In the letter, they describe the decision to move the channel online as “disastrous” and point out it “will remove at a stroke a vitally important outlet for new talent”. BBC3 was launched twelve years ago and over £1billion of licence-fee money has been invested in it since it was founded.

They add that moving the channel online and cutting its budget will alienate a key audience of young viewers and risk the future of the BBC, warning: “To disenfranchise the young viewer and pull back from the funding of new ideas and new talent risks endangering the engagement of future generations with the BBC”.

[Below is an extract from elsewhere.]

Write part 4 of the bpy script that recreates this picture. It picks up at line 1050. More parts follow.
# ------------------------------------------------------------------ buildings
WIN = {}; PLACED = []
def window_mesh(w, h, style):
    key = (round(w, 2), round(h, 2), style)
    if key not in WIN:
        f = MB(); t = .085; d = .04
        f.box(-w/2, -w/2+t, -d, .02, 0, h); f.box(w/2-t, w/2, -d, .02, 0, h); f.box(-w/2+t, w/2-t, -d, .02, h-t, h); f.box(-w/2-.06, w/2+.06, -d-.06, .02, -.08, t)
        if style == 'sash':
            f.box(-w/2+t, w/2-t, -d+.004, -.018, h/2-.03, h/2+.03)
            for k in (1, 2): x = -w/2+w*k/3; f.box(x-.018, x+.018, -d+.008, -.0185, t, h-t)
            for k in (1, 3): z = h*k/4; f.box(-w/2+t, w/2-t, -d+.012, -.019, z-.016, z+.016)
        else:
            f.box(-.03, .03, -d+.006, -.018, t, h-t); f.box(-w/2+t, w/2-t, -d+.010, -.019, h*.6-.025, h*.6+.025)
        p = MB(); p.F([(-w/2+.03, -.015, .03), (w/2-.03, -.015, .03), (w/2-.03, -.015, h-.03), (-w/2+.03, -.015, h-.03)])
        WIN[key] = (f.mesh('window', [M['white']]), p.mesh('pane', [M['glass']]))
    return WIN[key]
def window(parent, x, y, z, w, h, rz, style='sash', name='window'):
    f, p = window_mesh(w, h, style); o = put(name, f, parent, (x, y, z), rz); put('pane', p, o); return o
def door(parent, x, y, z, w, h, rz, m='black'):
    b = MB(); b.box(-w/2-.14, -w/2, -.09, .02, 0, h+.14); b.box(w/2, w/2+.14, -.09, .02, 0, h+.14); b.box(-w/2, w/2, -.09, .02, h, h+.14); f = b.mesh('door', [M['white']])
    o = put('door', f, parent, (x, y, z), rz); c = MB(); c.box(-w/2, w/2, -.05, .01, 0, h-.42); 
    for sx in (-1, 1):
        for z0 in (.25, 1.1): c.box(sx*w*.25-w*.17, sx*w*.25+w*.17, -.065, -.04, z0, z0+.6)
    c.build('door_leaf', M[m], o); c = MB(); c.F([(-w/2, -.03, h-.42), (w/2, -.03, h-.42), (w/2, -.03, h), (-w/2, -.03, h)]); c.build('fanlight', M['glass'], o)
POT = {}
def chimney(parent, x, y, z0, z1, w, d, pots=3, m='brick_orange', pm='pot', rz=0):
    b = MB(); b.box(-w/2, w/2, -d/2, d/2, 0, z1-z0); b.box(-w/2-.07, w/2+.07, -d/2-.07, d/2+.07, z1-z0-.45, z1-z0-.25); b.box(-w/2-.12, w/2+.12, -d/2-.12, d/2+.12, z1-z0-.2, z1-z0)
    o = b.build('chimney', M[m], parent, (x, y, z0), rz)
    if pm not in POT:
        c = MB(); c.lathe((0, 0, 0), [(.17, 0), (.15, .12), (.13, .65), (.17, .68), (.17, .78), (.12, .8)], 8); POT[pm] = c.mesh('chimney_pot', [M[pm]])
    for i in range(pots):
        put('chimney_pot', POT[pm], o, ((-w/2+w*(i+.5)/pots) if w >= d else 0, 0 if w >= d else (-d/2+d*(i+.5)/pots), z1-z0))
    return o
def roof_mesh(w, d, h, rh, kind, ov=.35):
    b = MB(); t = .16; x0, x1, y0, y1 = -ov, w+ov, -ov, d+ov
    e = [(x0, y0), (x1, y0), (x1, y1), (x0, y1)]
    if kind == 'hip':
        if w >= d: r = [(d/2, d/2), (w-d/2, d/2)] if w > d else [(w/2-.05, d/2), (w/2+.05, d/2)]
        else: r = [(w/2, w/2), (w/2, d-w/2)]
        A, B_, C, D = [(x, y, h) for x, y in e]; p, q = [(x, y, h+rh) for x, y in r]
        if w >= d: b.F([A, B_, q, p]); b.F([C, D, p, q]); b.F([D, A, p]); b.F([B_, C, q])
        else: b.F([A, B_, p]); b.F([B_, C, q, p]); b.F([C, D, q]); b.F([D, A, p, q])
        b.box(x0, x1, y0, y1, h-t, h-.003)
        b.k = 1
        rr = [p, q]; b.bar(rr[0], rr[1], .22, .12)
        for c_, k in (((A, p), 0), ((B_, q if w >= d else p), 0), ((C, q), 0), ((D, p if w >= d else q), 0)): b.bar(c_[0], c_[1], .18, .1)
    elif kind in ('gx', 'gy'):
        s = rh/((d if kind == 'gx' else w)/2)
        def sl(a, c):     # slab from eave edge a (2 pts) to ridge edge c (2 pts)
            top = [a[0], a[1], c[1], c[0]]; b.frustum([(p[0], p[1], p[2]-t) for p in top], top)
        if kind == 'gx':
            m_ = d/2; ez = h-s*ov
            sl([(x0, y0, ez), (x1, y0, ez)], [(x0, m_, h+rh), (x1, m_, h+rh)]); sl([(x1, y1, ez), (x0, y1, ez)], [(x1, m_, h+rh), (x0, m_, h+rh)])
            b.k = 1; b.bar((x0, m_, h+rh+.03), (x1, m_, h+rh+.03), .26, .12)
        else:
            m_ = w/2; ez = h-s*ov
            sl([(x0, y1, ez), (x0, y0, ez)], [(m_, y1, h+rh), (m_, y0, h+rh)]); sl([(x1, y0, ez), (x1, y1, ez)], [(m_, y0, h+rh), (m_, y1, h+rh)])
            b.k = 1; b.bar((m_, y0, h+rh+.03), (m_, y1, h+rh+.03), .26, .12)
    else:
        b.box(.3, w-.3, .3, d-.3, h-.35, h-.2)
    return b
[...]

The letter calls on the BBC to reinstate immediately BBC3’s funding, and reverse plans to relaunch it as an online-only channel. “Either the BBC can continue to cater predominantly for an increasingly elderly audience or it can take the lead and safeguard its position as a beloved and relevant public broadcaster by investing in the talent and the audiences who are the building blocks of the future,” it suggests.

BBC3 has built a reputation for commissioning innovative and original programming, including dramas and documentaries, and has launched the careers of dozens of well-known actors and directors.

The campaign to prevent the channel from moving online has won widespread industry support, although some performers and executives from major media companies are prevented from publicly expressing their views because of commercial conflicts or contractual obligations.

Despite that, some of the major players in the UK’s powerful TV industry, including leading independent production companies who are fierce commercial competitors, have come together to oppose the sale and sign the letter.

The BBC Trust is currently considering the closure plan put forward by BBC management and has the power to block it.